Dopo Il Luna Park di Cecilia Alemani e il funambolico Palazzo Enciclopedico di Massimiliano Gioni, ecco ora anche il suo primo bazar coloniale del sud del mondo destinato a passare come una precaria biennale equosolidale indigena del fuori tutto, ben sapendo che si è stranieri in qualsiasi luogo e situazione esistenziale, per cui, se si indaga tale tema è doveroso anche evidenziare la condizione secolare dell’artista che è sempre stato uno straniero in patria, al mondo e in ogni tempo.
In tutto ciò permane il dubbio che ci sia stato davvero una sorta di attivismo esagerato deciso dal sistema ufficiale dell’arte, attivando una serie sorprendente di eventi collaterali col il fine di innescare un possibile ricambio mercantile di artisti e di opere. Di fatto, la chiamata del sud del mondo rimane un cambio di rotta che non promette niente di buono per l’arte tranne che per le finanze commerciali. Ci chiediamo dove sono stati relegati gli artisti di area digitale e tecnologica e tutti gli altri che hanno fatto ricerca e sperimentazione.

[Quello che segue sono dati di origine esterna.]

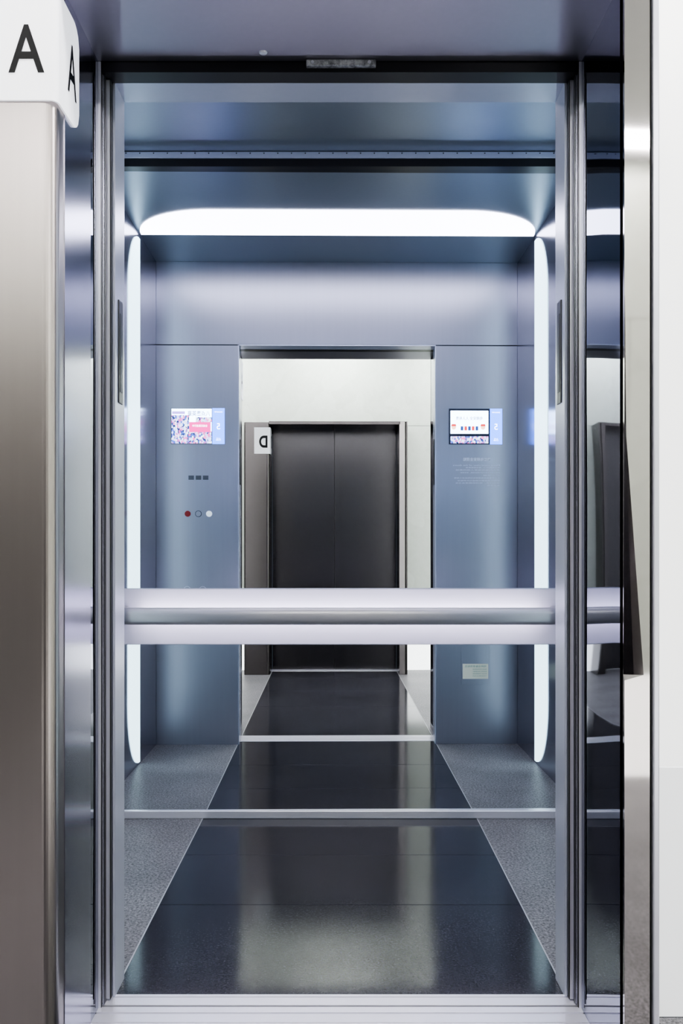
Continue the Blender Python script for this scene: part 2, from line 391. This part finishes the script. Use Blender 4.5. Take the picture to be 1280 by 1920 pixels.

Una rassegna decisamente folcloristica dedita all’artigianato coloniale e decorativo con poca creatività e immaginazione incapace di far intravvedere una qualsiasi riflessione sulla vita e sul mondo. Per tale motivo la sua rassegna periferica del sud del mondo ci appare condizionata da una logica prefissata quasi subito arenata in qualche secca oscura della laguna veneziana senza essere stato capace di consegnare a noi un margine di riflessione per magari intravvedere un barlume di speranza e di luce. Cordialmente, Sandro Bongiani.